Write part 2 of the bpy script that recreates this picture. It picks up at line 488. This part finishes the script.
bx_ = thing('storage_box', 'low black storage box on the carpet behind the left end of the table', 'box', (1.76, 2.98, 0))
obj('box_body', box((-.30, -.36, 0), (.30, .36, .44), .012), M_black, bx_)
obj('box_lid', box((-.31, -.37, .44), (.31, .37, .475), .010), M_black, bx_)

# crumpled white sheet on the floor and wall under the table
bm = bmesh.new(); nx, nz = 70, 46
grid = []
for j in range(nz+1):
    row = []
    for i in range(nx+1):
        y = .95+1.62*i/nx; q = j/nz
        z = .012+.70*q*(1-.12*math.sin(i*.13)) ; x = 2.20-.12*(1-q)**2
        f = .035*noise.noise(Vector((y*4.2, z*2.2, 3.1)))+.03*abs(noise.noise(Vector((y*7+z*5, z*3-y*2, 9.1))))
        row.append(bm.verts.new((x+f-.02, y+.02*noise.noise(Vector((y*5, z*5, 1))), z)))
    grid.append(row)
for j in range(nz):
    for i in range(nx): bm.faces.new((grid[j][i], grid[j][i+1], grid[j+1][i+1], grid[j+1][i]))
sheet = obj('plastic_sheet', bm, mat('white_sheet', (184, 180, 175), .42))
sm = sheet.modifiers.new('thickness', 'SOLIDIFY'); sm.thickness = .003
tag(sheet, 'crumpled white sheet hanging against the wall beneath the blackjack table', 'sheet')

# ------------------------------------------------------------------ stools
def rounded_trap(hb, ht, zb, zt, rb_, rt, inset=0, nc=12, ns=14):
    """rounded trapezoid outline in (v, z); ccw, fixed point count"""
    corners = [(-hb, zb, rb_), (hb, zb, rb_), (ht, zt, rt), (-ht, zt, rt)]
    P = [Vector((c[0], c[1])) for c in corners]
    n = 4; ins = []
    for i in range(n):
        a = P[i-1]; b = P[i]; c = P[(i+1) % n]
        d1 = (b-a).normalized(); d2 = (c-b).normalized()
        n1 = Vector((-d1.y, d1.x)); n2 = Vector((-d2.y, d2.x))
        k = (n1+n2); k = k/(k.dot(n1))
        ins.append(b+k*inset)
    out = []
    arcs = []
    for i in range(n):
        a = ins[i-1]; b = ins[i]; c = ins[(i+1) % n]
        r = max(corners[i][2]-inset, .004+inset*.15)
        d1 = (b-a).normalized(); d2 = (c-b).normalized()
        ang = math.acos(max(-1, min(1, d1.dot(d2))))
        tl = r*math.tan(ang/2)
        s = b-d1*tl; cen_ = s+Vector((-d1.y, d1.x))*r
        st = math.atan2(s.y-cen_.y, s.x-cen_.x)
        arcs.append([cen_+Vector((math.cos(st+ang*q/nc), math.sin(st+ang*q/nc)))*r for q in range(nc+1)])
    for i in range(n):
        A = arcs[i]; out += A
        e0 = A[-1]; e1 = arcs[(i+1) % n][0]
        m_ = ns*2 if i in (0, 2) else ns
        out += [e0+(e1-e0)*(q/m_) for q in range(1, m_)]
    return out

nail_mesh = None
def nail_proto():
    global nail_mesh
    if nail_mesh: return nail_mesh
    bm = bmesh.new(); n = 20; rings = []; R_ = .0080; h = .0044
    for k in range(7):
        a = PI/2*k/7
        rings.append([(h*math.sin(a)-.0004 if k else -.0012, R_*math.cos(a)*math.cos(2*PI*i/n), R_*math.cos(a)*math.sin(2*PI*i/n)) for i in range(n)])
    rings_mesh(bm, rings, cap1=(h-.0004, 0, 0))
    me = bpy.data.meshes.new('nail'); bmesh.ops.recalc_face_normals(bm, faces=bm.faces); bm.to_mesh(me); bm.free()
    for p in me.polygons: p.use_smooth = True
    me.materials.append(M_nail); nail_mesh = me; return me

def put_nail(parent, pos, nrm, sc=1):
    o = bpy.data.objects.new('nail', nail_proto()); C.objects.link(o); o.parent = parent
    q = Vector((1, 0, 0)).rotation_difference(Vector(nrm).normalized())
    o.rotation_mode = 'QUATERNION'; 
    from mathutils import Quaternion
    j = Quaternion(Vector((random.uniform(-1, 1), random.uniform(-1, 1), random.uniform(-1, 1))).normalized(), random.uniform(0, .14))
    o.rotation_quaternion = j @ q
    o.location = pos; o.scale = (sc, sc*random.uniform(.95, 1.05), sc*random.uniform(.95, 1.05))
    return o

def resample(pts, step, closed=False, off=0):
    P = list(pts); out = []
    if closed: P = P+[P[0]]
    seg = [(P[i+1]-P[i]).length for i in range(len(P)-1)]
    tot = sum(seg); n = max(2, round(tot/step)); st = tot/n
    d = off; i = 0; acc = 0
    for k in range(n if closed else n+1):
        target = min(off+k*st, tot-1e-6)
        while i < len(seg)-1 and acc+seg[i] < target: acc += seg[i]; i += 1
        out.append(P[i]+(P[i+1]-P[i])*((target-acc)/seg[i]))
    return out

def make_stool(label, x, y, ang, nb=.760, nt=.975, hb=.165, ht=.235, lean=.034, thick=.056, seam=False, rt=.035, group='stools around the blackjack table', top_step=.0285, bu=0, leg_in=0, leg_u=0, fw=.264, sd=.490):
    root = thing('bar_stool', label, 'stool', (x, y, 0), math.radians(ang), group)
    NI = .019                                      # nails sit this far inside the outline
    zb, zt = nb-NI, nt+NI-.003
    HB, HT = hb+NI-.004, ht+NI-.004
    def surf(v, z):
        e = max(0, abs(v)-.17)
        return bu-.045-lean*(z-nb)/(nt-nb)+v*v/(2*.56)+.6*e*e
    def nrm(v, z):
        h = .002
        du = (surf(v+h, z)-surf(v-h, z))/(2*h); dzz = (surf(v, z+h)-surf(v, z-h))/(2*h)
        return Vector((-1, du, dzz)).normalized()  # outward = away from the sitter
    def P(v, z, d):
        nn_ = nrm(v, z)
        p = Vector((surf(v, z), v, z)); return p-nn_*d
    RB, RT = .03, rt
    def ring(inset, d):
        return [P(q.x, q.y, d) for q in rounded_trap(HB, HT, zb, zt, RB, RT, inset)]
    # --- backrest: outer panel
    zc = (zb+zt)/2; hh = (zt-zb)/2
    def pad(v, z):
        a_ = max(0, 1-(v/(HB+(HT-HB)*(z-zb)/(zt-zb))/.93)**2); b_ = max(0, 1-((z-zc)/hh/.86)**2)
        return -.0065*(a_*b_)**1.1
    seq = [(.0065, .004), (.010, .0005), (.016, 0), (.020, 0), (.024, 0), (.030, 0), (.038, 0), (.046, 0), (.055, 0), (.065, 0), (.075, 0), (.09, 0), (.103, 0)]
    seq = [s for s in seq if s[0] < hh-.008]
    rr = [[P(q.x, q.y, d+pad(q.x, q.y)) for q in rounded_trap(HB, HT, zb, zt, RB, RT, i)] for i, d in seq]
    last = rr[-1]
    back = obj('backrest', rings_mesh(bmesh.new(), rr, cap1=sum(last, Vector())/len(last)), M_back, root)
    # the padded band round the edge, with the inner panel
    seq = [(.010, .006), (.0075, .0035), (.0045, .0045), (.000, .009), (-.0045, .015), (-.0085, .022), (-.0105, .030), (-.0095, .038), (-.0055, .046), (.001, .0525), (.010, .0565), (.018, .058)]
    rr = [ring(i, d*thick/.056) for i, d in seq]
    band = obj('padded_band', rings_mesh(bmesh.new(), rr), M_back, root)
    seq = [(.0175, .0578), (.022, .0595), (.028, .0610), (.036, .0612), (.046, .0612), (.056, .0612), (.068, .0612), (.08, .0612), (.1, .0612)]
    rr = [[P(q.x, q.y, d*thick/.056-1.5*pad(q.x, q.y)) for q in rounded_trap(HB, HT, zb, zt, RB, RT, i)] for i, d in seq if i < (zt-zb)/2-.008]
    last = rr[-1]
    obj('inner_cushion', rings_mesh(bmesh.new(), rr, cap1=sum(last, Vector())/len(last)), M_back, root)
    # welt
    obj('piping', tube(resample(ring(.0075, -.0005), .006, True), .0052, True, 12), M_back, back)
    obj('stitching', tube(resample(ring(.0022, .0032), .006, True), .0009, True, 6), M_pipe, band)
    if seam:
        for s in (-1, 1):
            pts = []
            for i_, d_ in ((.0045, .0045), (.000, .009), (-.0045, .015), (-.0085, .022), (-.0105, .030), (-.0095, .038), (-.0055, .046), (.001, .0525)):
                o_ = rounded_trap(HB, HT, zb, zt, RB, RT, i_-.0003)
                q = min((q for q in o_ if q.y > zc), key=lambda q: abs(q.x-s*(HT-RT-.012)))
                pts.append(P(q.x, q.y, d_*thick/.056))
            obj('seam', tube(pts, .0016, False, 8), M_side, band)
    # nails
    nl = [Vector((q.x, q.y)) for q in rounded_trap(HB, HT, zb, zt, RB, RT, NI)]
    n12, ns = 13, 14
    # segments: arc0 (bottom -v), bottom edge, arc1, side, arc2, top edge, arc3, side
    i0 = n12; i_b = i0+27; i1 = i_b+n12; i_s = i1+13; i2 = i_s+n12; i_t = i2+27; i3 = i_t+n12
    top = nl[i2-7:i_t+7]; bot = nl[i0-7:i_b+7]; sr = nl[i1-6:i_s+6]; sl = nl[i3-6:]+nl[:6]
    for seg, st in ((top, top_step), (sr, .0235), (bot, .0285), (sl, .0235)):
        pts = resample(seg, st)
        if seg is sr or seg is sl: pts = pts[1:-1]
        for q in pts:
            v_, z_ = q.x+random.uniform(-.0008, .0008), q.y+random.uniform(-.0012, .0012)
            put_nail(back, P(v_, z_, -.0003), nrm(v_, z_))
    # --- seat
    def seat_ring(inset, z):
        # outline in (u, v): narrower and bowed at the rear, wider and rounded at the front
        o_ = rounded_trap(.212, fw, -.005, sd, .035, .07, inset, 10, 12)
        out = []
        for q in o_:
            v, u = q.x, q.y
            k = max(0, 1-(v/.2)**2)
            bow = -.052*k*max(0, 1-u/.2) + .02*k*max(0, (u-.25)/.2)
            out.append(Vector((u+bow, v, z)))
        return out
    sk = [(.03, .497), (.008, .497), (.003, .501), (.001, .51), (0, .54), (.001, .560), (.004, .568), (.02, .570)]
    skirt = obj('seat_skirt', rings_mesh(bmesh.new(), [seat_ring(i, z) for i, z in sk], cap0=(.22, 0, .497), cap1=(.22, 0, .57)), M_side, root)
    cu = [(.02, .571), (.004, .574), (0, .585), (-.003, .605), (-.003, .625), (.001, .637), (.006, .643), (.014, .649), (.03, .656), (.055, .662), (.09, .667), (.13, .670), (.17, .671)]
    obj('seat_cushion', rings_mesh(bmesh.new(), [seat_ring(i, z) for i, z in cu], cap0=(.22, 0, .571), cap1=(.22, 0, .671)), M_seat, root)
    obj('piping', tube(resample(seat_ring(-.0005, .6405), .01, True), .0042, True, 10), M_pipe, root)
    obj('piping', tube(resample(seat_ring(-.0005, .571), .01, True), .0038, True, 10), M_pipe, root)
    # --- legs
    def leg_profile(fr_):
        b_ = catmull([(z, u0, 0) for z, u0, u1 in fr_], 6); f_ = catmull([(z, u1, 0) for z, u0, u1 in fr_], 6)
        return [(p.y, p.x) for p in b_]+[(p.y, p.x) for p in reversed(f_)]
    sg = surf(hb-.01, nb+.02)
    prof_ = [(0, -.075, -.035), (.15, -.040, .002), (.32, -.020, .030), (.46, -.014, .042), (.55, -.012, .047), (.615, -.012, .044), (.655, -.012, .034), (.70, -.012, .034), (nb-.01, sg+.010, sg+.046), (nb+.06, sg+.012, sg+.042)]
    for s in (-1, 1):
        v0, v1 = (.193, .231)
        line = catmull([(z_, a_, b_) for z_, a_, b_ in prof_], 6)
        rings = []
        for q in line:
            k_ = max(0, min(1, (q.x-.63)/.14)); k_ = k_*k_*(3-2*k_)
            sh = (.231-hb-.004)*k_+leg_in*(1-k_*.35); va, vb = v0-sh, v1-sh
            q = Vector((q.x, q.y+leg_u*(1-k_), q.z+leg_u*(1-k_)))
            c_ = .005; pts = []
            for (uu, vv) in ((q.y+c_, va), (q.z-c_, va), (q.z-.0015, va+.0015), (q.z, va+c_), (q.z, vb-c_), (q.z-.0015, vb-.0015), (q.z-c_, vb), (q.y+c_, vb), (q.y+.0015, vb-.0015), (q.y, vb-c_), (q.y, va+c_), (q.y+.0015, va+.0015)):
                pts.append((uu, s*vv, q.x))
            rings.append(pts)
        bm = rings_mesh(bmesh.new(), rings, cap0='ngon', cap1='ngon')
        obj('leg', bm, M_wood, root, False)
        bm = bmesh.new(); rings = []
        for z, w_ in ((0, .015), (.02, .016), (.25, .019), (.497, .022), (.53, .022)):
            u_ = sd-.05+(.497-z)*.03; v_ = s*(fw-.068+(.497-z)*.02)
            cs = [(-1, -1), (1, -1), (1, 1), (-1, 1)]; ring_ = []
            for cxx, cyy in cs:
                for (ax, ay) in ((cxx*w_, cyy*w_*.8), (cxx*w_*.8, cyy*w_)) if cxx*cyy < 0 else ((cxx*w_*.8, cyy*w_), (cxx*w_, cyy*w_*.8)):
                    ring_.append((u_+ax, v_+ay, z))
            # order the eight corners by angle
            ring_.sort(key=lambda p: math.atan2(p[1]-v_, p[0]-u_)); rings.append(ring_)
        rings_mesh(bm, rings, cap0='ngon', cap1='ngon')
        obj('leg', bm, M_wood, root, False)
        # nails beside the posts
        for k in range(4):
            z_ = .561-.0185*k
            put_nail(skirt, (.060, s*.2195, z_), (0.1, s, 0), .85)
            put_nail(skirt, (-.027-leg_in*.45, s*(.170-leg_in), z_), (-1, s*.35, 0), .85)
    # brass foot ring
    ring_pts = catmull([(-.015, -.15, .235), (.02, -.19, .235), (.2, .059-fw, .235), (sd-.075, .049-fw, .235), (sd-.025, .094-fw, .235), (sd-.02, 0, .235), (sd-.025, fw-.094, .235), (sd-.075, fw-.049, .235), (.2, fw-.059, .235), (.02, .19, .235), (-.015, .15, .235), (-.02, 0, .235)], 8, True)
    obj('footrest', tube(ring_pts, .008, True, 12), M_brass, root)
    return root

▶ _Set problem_
Restate the first line and every line after it, word for word, stopping once the line with "(.31, .37, .475), .010), M_black, bx_)" is done.

▶ _Completed exercise_
Write part 2 of the bpy script that recreates this picture. It picks up at line 488. This part finishes the script.
bx_ = thing('storage_box', 'low black storage box on the carpet behind the left end of the table', 'box', (1.76, 2.98, 0))
obj('box_body', box((-.30, -.36, 0), (.30, .36, .44), .012), M_black, bx_)
obj('box_lid', box((-.31, -.37, .44), (.31, .37, .475), .010), M_black, bx_)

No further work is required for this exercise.